Popular nature documentaries, like “Blue Planet” or “Frozen Planet” often use colour as a storytelling tool to convey the intense beauty and unique environments that exist within nature.
Colour grading can be used by documentary filmmakers to help highlight changes in seasons and weather, or to exaggerate the natural colour and hues found in animals, birds, or plants. And just like in narrative films, colour can be used to help make scenes more dramatic, more peaceful, more dangerous or more beautiful. Colour might also be used to represent certain themes such as the temperature or climate of the environment being filmed.


Colour Correction in Nature Documentaries
Colour correction is also commonly used in nature documentaries. Filming outdoors, often for long periods of time, the filmmaker has no control over the lighting. The crew may be filming different shots, for the same scene, over several days or weeks.
When pieced together, for the final documentary to be believable it needs to look coherent and aligned. All the shots in a scene need to have perceivably matched colour and exposure.

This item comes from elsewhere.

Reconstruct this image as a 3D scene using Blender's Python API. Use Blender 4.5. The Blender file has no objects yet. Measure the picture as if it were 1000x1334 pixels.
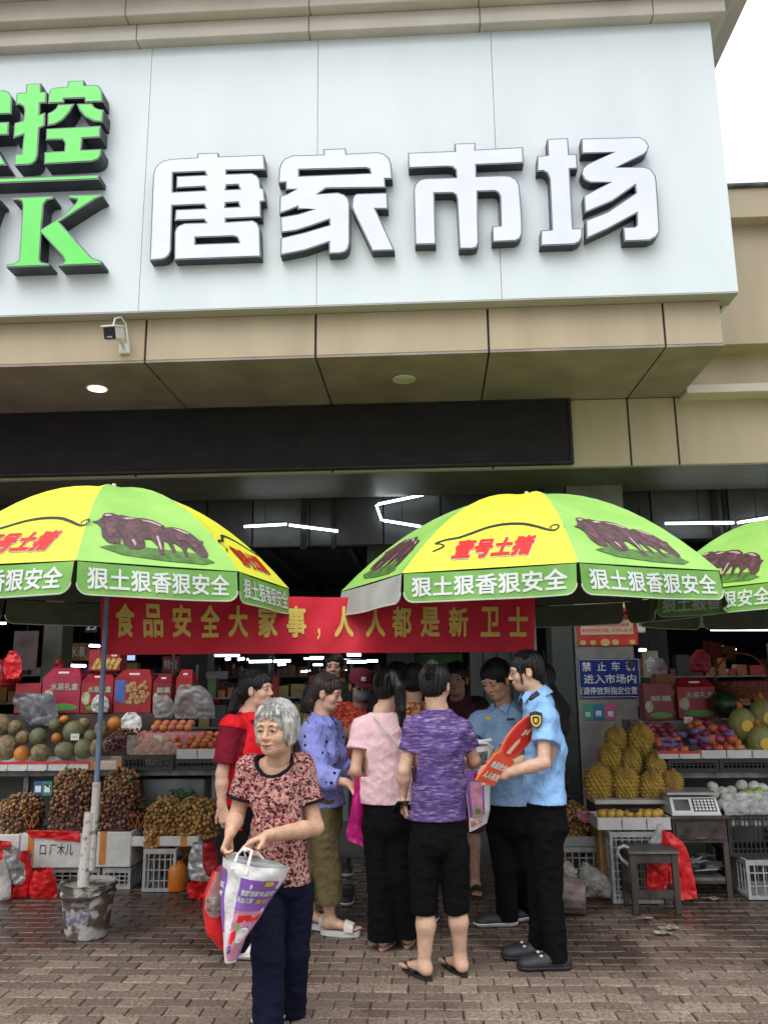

Otherwise the film may look more like a montage of shots cobbled together, rather than a well structured film with a clear purpose and story.


Colour Graded Nature Scene
In the video on this page I’ll show you how we colour graded a scene with wild horses in Iceland, shot by talented cinematographer Martin Flindt.
Filmed on a Canon C200 cinema camera, the environment presented many (wonderful) challenges for the colour grade. I had to carefully consider the mood of the scene, and how to retain and bring out the best of the raw beauty found in the natural Icelandic outdoors.
In situation like this, less is often more.